Oh, I think I could handle it. I made it through this one: The End of Faith

I’m hoping the one you suggested is more uplifting.

::sigh::

Suggesting it might not be the right book fo ryou was a joke. Wry allusion to universalism and all that. Clearly not a good joke since i’m explaining it.

As a kid, I was brought up in a mostly Chinese and Chinese-American congregation associated with the Southern Baptist Convention. Our Pastor was a nice Caucasian Southern gentleman, who somehow managed to make long sermons about eternal damnation and the signs of the End Times, etc. incredibly boring. He definitely was no Jonathan Edwards.

Anyway, sometime around 5th grade, I started asking loads of questions about evolution, Biblical literalism, Islam, sexuality, Mormonism, Jehovah’s Witnesses, you name it. I was incredibly inquisitive, and of course Pastor Ray couldn’t answer all my questions by himself, so guess what he gave me?

That’s right, Chick tracts! He gave me Chick tracts on most every topic around!

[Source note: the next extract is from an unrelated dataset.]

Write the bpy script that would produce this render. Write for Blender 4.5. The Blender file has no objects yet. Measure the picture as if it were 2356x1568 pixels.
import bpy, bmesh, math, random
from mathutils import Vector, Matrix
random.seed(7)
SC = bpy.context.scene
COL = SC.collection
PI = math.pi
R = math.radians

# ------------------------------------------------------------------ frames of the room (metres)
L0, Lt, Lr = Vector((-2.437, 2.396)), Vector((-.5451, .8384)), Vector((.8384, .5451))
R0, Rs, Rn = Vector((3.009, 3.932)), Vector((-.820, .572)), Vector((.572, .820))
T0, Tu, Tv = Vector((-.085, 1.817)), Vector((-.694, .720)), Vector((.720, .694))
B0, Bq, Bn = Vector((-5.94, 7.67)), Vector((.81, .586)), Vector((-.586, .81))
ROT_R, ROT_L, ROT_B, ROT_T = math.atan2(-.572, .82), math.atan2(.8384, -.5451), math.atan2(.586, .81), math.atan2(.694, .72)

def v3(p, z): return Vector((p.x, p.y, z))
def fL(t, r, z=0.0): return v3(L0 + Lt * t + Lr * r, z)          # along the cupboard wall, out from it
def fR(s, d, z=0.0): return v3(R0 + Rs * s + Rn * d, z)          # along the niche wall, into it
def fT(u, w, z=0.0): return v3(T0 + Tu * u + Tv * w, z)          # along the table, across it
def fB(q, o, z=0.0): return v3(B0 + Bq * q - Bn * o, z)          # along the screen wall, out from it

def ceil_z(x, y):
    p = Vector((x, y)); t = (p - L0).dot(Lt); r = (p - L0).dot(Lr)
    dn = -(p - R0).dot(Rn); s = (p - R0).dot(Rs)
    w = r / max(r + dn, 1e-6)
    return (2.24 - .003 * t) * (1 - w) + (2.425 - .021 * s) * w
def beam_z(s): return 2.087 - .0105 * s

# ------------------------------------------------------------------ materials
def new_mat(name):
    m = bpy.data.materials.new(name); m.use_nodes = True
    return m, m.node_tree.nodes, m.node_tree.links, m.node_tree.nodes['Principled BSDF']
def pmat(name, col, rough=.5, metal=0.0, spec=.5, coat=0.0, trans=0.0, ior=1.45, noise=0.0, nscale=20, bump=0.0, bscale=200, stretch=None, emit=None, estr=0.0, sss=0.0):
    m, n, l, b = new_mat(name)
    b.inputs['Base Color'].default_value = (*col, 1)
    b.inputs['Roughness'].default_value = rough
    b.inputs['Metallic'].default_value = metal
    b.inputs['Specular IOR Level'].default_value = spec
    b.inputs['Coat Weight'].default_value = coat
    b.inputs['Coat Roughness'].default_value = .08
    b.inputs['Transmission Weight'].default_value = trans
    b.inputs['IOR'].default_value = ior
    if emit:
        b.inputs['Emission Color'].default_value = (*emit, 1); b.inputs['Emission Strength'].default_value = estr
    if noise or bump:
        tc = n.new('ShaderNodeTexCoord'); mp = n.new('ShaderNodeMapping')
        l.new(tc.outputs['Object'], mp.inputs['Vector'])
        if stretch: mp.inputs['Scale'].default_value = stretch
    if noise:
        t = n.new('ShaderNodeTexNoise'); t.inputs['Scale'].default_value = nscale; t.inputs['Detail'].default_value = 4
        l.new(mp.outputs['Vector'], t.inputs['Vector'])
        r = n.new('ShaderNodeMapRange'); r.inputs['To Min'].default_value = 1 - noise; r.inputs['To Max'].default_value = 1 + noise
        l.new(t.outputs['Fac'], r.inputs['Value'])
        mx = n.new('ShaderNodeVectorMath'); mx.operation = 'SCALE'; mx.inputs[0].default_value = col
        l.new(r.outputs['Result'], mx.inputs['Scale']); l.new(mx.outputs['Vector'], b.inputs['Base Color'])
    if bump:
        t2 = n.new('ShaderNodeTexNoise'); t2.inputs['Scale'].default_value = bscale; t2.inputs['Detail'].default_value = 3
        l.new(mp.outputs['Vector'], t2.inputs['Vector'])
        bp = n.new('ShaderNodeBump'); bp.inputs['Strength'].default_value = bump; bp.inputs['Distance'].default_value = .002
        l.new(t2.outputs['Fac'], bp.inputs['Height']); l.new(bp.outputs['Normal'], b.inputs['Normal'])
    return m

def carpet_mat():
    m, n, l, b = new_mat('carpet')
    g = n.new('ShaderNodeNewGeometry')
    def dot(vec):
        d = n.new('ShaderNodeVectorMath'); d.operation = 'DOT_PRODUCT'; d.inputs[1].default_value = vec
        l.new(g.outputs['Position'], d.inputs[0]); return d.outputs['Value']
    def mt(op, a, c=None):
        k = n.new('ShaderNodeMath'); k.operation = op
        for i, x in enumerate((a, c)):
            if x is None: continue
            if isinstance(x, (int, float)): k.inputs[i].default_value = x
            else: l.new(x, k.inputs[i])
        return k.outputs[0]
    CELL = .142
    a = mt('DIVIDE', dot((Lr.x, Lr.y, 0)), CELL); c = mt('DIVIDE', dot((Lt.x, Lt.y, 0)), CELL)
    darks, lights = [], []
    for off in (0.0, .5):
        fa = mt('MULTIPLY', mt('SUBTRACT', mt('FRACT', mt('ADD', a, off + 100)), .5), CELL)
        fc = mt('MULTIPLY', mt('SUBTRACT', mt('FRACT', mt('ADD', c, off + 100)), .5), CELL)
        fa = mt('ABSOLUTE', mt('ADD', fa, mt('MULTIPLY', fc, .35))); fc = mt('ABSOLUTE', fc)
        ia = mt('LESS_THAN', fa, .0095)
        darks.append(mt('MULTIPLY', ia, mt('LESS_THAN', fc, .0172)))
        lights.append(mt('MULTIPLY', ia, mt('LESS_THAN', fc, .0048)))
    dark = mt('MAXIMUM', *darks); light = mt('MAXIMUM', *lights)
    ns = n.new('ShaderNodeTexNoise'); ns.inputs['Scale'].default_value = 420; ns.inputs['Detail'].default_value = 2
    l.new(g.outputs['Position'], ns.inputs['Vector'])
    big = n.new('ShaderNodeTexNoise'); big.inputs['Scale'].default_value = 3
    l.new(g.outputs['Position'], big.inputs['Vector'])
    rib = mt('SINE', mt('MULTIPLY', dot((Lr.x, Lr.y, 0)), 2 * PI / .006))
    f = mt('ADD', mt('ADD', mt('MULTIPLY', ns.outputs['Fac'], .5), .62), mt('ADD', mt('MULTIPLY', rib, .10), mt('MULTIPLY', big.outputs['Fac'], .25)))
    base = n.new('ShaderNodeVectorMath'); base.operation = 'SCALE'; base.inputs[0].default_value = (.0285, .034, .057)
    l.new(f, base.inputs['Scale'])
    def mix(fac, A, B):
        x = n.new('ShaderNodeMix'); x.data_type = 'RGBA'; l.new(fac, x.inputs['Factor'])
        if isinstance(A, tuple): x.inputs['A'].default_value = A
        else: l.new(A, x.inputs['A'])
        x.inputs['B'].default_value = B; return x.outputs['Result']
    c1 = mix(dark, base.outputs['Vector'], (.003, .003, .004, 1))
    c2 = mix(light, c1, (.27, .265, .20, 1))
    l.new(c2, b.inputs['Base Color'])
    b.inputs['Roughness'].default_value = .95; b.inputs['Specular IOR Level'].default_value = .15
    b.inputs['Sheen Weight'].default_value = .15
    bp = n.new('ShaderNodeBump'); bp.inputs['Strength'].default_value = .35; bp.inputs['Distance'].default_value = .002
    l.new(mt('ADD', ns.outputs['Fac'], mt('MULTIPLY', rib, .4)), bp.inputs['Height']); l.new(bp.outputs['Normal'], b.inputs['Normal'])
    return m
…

While I liked them as a kid, sometime around middle school, I realized these Chick tracts were pretty darn awful, and along with the unfolding realization of my homosexual orientation, I decided that atheism was the way to go.

But Chick tracts were still much fun to read, and I shared them with as many friends as I could- something Jack Chick would approve of, although he probably expected more repenting and less laughter.

Now, after much soul-searching, I’m getting baptized in my local Congregational church (United Church of Christ), which Pastor Ray would probably consider even worse than atheism, what with the false doctrine of universalism, non-literal reading of the Bible, and inclusion for everyone (including gays and lesbians) my new church embodies.

I liked your method more though. I’m afraid I rank pretty low on the subversion scale!

Always glad to hear from a fellow UCCer.

I was raised Baptist, and went to a Christian school/brainwashing facility until the sixth grade. I can’t remember when I didn’t have serious doubts about Christianity, but I was really cowed by that whole hellfire thing. I kept my doubt to myself until I realized that if God could read my mind, I was going to hell anyway.

When I was in my teens, I moved in with my Godfearing grandma. She (figuratively) dragged me to church kicking and screaming every Sunday. The more she tried to ram the Bible down my throat, the more it repulsed me. I would go to church without bothering to shower and sit in the last row radiating defiance. One day, after I had pelted the Sunday school teacher (a sweet little old lady who didn’t know her ass from her elbow) with angry questions, Grandma said I didn’t have to go anymore “because I could see the Devil in your eyes”. But she got over it and forced me to go again next Sunday. By this time, I was reading the Satanic bible, listening to e-e-evil heavy metal rock music, wearing black, you get the picture. Grandma blamed herself for allowing me to read “all those books about the supernatural, like The Lion The Witch and The Wardrobe.”

I eventually moved in with my boyfriend, knowing he wasn’t anything special but wanting to get out of the house. Then I, uh, misbehaved for a few years (nothing too serious). When I had had enough, I came home, got a job, went to school, and generally pulled myself together. I still don’t love Jesus, but I will attend church with the family on Easter Sunday for Grandma’s sake, and they all pray for me.

Sorry, but that’s pretty damn funny. Wardrobe is a Christian allegory. It is most definitely not pagan or satanic. :smiley: :smiley: :smiley:

I know. You can see why she makes me want to scream!